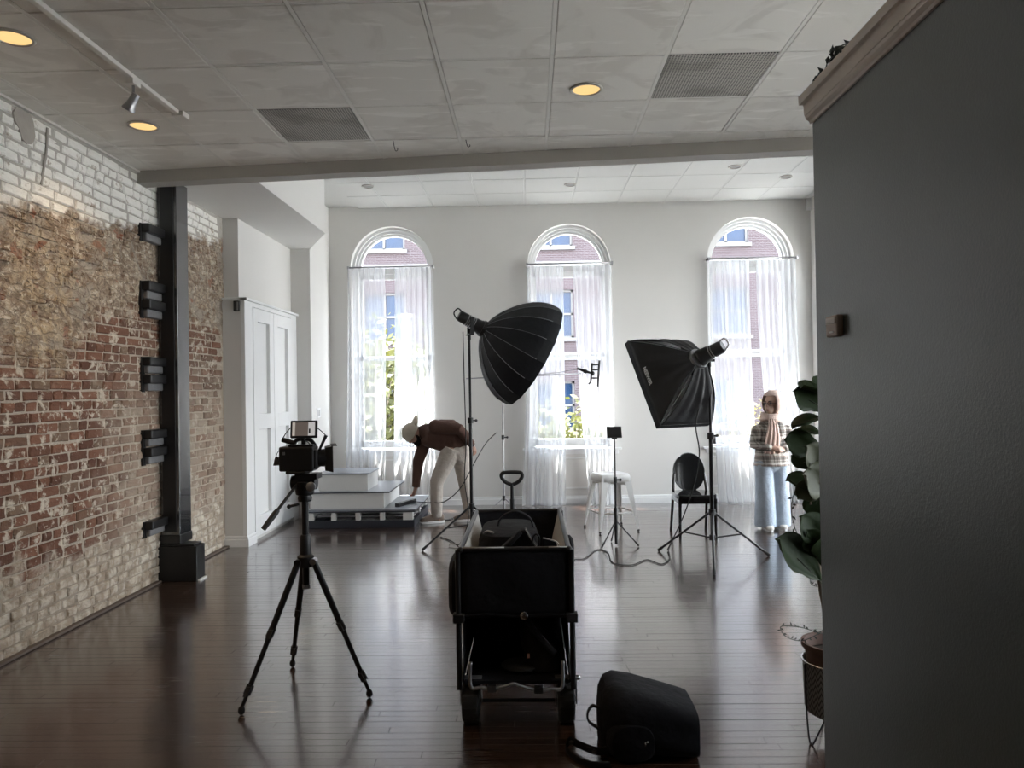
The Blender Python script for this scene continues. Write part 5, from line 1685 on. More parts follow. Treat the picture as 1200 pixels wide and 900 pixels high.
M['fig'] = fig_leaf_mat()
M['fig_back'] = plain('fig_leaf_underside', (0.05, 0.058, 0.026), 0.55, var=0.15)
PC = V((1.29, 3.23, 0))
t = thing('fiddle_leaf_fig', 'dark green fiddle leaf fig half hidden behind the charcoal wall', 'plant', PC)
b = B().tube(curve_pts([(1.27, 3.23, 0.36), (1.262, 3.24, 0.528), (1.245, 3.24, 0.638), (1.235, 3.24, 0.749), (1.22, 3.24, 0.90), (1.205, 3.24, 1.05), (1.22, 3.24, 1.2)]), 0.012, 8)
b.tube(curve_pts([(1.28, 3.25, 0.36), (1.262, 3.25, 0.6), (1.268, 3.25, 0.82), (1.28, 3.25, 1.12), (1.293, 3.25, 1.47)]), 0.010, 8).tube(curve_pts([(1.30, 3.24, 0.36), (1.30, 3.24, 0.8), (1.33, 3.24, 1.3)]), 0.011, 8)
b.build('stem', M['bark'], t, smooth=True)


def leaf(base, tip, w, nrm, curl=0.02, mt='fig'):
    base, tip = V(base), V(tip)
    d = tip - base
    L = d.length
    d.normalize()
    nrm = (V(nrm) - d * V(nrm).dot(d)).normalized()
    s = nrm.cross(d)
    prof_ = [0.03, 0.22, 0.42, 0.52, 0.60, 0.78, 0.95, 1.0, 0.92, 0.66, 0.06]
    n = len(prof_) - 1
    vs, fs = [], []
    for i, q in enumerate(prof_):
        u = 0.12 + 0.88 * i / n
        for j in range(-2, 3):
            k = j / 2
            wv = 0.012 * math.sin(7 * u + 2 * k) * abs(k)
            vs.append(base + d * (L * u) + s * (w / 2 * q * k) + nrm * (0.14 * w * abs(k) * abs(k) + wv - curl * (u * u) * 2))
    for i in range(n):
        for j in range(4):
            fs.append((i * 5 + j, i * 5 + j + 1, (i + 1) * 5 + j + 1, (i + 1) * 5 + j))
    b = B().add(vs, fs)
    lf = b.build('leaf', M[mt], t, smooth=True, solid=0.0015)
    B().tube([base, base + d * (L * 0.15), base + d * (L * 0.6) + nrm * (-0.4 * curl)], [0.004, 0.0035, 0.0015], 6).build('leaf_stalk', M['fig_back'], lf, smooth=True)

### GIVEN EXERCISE
Repeat only the lines from the beginning of the material through the line containing "b.build('stem', M['bark'], t, smooth=True)", both ends kept, leaving pictures out.

### TASK OUTPUT
The Blender Python script for this scene continues. Write part 5, from line 1685 on. More parts follow. Treat the picture as 1200 pixels wide and 900 pixels high.
M['fig'] = fig_leaf_mat()
M['fig_back'] = plain('fig_leaf_underside', (0.05, 0.058, 0.026), 0.55, var=0.15)
PC = V((1.29, 3.23, 0))
t = thing('fiddle_leaf_fig', 'dark green fiddle leaf fig half hidden behind the charcoal wall', 'plant', PC)
b = B().tube(curve_pts([(1.27, 3.23, 0.36), (1.262, 3.24, 0.528), (1.245, 3.24, 0.638), (1.235, 3.24, 0.749), (1.22, 3.24, 0.90), (1.205, 3.24, 1.05), (1.22, 3.24, 1.2)]), 0.012, 8)
b.tube(curve_pts([(1.28, 3.25, 0.36), (1.262, 3.25, 0.6), (1.268, 3.25, 0.82), (1.28, 3.25, 1.12), (1.293, 3.25, 1.47)]), 0.010, 8).tube(curve_pts([(1.30, 3.24, 0.36), (1.30, 3.24, 0.8), (1.33, 3.24, 1.3)]), 0.011, 8)
b.build('stem', M['bark'], t, smooth=True)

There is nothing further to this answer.